— begin —

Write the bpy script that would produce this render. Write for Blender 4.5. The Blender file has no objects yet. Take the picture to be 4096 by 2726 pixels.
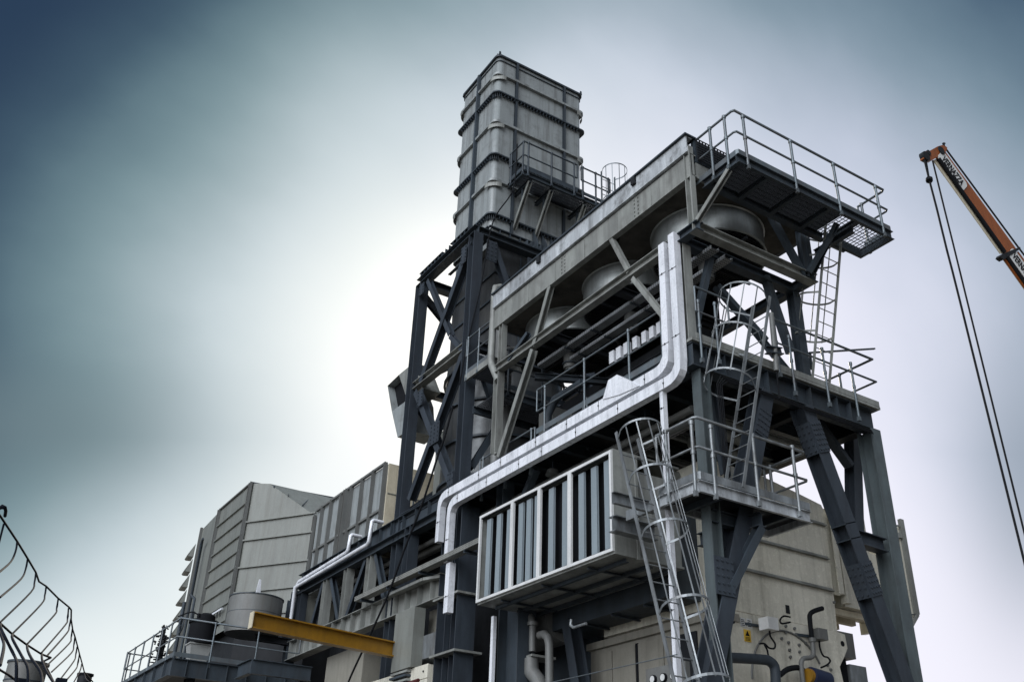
import bpy, math, random
from mathutils import Vector, Matrix
random.seed(7)
# ------------------------------------------------------------------ camera
EYE = Vector((0, 0, 1.7)); FPX = 3829.4
az, pit, roll = 0.54909, 0.50926, 0.034623
fwd = Vector((math.sin(az)*math.cos(pit), math.cos(az)*math.cos(pit), math.sin(pit)))
rt = Vector((math.cos(az), -math.sin(az), 0)); upv = rt.cross(fwd)
R_ = rt*math.cos(roll)+upv*math.sin(roll); U_ = -rt*math.sin(roll)+upv*math.cos(roll)
sc = bpy.context.scene
cd = bpy.data.cameras.new("camera"); cam = bpy.data.objects.new("camera", cd); sc.collection.objects.link(cam)
cd.sensor_width = 36; cd.lens = FPX/4096*36; cd.clip_end = 2000; cd.clip_start = 0.1
m = Matrix((R_, U_, -fwd)).transposed().to_4x4(); m.translation = EYE; cam.matrix_world = m
sc.camera = cam
sc.view_settings.view_transform = 'Standard'; sc.view_settings.look = 'None'; sc.view_settings.gamma = 1
sc.view_settings.exposure = 0.0
# ------------------------------------------------------------------ sun
SUN = (fwd*FPX+R_*(1765-2048)-U_*(1278-1363)).normalized()
sun_el = math.asin(SUN.z); sun_az = math.atan2(SUN.x, SUN.y)
sl = bpy.data.lights.new("sun", 'SUN'); sl.energy = 4.0; sl.angle = math.radians(0.5); sl.color = (1, .9, .74)
so = bpy.data.objects.new("sun", sl); sc.collection.objects.link(so)
so.rotation_euler = (-SUN).to_track_quat('-Z', 'Y').to_euler()
# ------------------------------------------------------------------ world
SKYC = (fwd*FPX+R_*(2170-2048)-U_*(1780-1363)).normalized()
SR = Vector((SKYC.y, -SKYC.x, 0)).normalized(); SU = SR.cross(SKYC)
w = bpy.data.worlds.new("World"); sc.world = w; w.use_nodes = True
nt = w.node_tree; nt.nodes.clear()
def N(t, **k):
    n = nt.nodes.new(t)
    for a, b in k.items(): setattr(n, a, b)
    return n
def math_(op, a, b=None, clamp=False):
    n = N('ShaderNodeMath', operation=op, use_clamp=clamp)
    for i, v in enumerate((a, b)):
        if v is None: continue
        if isinstance(v, (int, float)): n.inputs[i].default_value = v
        else: nt.links.new(v, n.inputs[i])
    return n.outputs[0]
def dotv(vec):
    n = N('ShaderNodeVectorMath', operation='DOT_PRODUCT'); nt.links.new(tc.outputs['Generated'], n.inputs[0]); n.inputs[1].default_value = vec
    return n.outputs['Value']
def mixc(f, a, b, mode='MIX'):
    n = N('ShaderNodeMix', data_type='RGBA', blend_type=mode)
    for s, v in ((n.inputs[0], f), (n.inputs[6], a), (n.inputs[7], b)):
        if isinstance(v, (int, float)): s.default_value = v
        elif isinstance(v, tuple): s.default_value = (*v, 1)
        else: nt.links.new(v, s)
    return n.outputs[2]
V_ = Vector
tc = N('ShaderNodeTexCoord')
dc, dr, du, ds = dotv(SKYC), dotv(SR), dotv(SU), dotv(SUN)
dcs = math_('MAXIMUM', dc, 0.15)
a = math_('DIVIDE', dr, dcs); b = math_('DIVIDE', du, dcs)
bpos = math_('MULTIPLY', math_('MAXIMUM', b, 0), 1.08); bneg = math_('MULTIPLY', math_('MINIMUM', b, 0), 0.12)
bb = math_('ADD', bpos, bneg)
apos = math_('MULTIPLY', math_('MAXIMUM', a, 0), 0.80); aneg = math_('MULTIPLY', math_('MINIMUM', a, 0), 1.12); aa = math_('MULTIPLY', math_('ADD', apos, aneg), math_('SUBTRACT', 1, math_('MULTIPLY', math_('MULTIPLY', math_('MINIMUM', b, 0), -3.0, True), .85)))
rad = math_('SQRT', math_('ADD', math_('MULTIPLY', aa, aa), math_('MULTIPLY', bb, bb)))
mp = N('ShaderNodeMapping'); nt.links.new(tc.outputs['Generated'], mp.inputs[0]); mp.inputs['Rotation'].default_value = (.3, .5, .2); mp.inputs['Scale'].default_value = (1.6, 3.2, 2.2)
nz = N('ShaderNodeTexNoise'); nt.links.new(mp.outputs[0], nz.inputs['Vector']); nz.inputs['Scale'].default_value = 1.15; nz.inputs['Detail'].default_value = 7; nz.inputs['Roughness'].default_value = .46
rad2 = math_('ADD', rad, math_('MULTIPLY', math_('SUBTRACT', nz.outputs[0], .5), .32))
ramp = N('ShaderNodeValToRGB'); nt.links.new(rad2, ramp.inputs[0]); ramp.color_ramp.interpolation = 'B_SPLINE'
cr = ramp.color_ramp
stops = [(0, (1.0, 1.0, 1.0)), (.20, (.95, .96, .98)), (.29, (.79, .83, .87)), (.37, (.60, .67, .73)), (.44, (.42, .50, .55)), (.53, (.22, .32, .36)), (.63, (.10, .17, .215)), (.70, (.04, .085, .135)), (.82, (.010, .03, .075)), (1, (.02, .05, .1))]
cr.elements[0].position = 0; cr.elements[0].color = (*stops[0][1], 1)
cr.elements[1].position = 1; cr.elements[1].color = (*stops[-1][1], 1)
for p, c in stops[1:-1]:
    e = cr.elements.new(p); e.color = (*c, 1)
side = math_('ADD', math_('MULTIPLY', a, 1.6), .5, True)
tint = mixc(side, (.95, 1.0, .985), (.99, .97, 1.07))
cloud = mixc(1.0, ramp.outputs[0], tint, 'MULTIPLY')
def bank(px, py, sa, sb):      # soft round cloud bank at a fixed place in the sky, seen there from the plant
    d = fwd*FPX+R_*(px*1.7385-2048)-U_*(py*1.7385-1363); ca, cb = d.dot(SR)/d.dot(SKYC), d.dot(SU)/d.dot(SKYC)
    x = math_('MULTIPLY', math_('SUBTRACT', a, ca), 1/sa); y = math_('MULTIPLY', math_('SUBTRACT', b, cb), 1/sb)
    q = math_('ADD', math_('ADD', math_('MULTIPLY', x, x), math_('MULTIPLY', y, y)), math_('MULTIPLY', math_('SUBTRACT', nz.outputs[0], .5), 1.2))
    return math_('POWER', 2.718, math_('MULTIPLY', q, -1))
cloud = mixc(math_('MULTIPLY', bank(20, 985, .19, .07), .80, True), cloud, (.14, .21, .24))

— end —

* WHAT THIS TASK INVOLVES: Write out every line of the listing that holds the word "objects".

* THE ANSWER:
Write the bpy script that would produce this render. Write for Blender 4.5. The Blender file has no objects yet. Take the picture to be 4096 by 2726 pixels.
cd = bpy.data.cameras.new("camera"); cam = bpy.data.objects.new("camera", cd); sc.collection.objects.link(cam)
so = bpy.data.objects.new("sun", sl); sc.collection.objects.link(so)